Julia Roberts’ favourite novel of all time: “A book that will just destroy you”

Julia Roberts has starred in many amazing cinematic adaptations of books.

Early in her career, she started with some legal dramas, playing opposite Denzel Washington in The Pelican Brief, an adaptation of John Grisham’s eponymous hooky legal thriller, and another thriller in the form of Leave the World Behind. Branching out, perhaps her most famous literary movie is Eat, Pray, Love, based on the mega-selling memoirs of Elizabeth Gilbert, but she’s also starred in romance drama and young-adult adaptations, such as Dying Young and Wonder, respectively.

Bringing all these bookish characters to life, it’s no surprise that in her life off the screen, Roberts is a bit of a reader herself. As she explained in an interview with Oprah, her personal bookshelf includes a litany of classic authors, with her favourites ranging from Victorian to post-modernist, including Thomas Hardy, Jeanette Winterson, and Anita Diamant, but her all-time top spot belongs to William Faulkner. 

Born in Mississippi in 1897, Faulkner is widely regarded as one of the finest writers ever to come from the American South. His works include two Pulitzer Prize winners, A Fable and The Reivers, as well as As I Lay Dying, Light in August, and The Sound and the Fury, a favourite of Roberts’ Mary Reilly co-star John Malkovich. As for the lady herself, her heart belongs to Faulkner’s 1939 tale, The Wild Palms.

“This would have to be my favourite classic novel,” she confessed, “It’s such a beautiful, tragic love story, a book that will just destroy you. And Faulkner’s language is so utterly descriptive. He can write an entire page that consists of only adjectives and two commas.”

She goes on a bit of a tangent about his punctuation use and its impact on her youthful schoolgirl life, noting, “Actually, he’s the reason I ended up passing high school English, because my punctuation was always kind of…eccentric. I would say to my teacher, ‘Well, you know, William Faulkner, he doesn’t use proper punctuation’. And one of my teachers ended up devising a system with two grades, where you were graded on content and then on whether it was properly written.”

The Wild Palms was originally going to be called If I Forget Thee, Jerusalem, but publisher Random House took issue with it and changed it to as it stands.
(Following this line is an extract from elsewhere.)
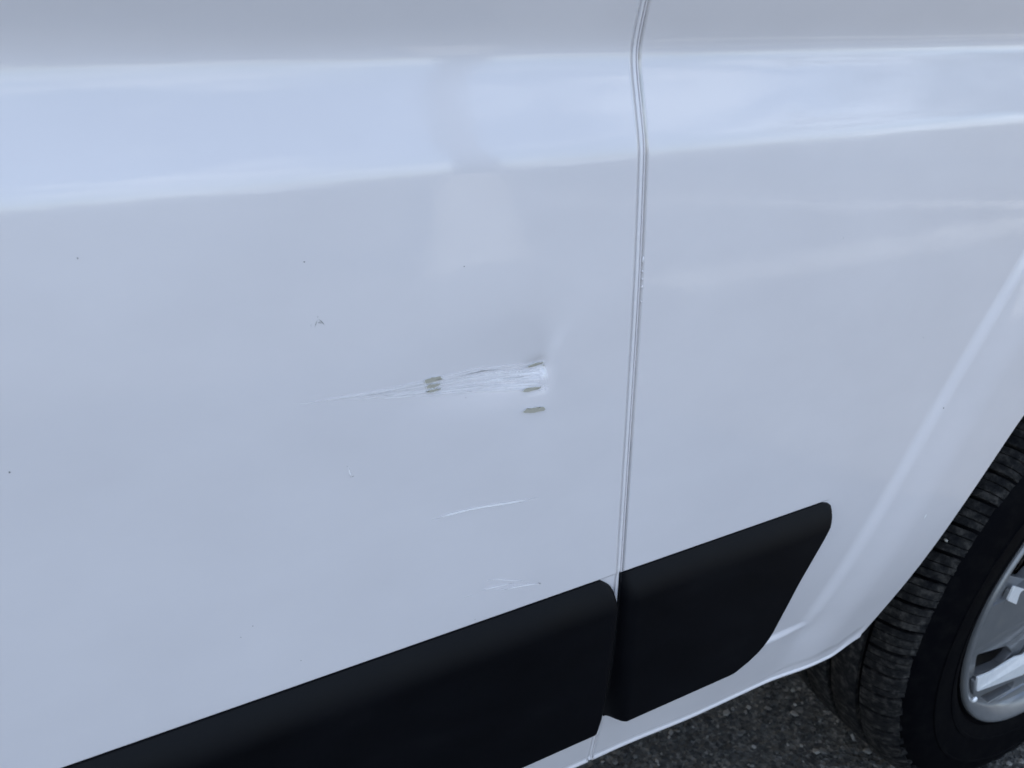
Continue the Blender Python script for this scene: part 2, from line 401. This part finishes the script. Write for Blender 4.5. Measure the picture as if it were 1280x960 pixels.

Most editions of the book released in the years since its debut have included some allusion to both names. The story is a non-linear amalgamate of two seemingly unconnected narratives, one about a prisoner attempting to jailbreak, ending up rescuing a heavily pregnant woman from drowning, and the other about lowly intern Harry, whose life changes forever when he meets a married woman at a party, and the two decide to elope.

Though there has never been a direct film adaptation of The Wild Palms, its influence can be felt across a wide range of movies. A quote from the book, “Given the choice between grief and nothing, I will take grief”, features in Jean-Luc Godard’s seminal Nouvelle Vague project Breathless. On a completely different note, it can also be heard in Ferris Bueller’s Day Off. Wim Wenders is clearly a fan, as he featured the book in his 1976 film Kings of the Road, and then again 47 years later in his love letter to Tokyo, public toilets, and a quiet life lived in the towering chiaroscuro of trees, Perfect Days.

Faulkner can be a bit hard to get into, especially with his aforementioned lack of punctuation, but enough highly respected people have endorsed him that he must be worth trying. If you can’t trust Julia Roberts, Godard and Wim Wenders for a book recommendation, then who can you trust?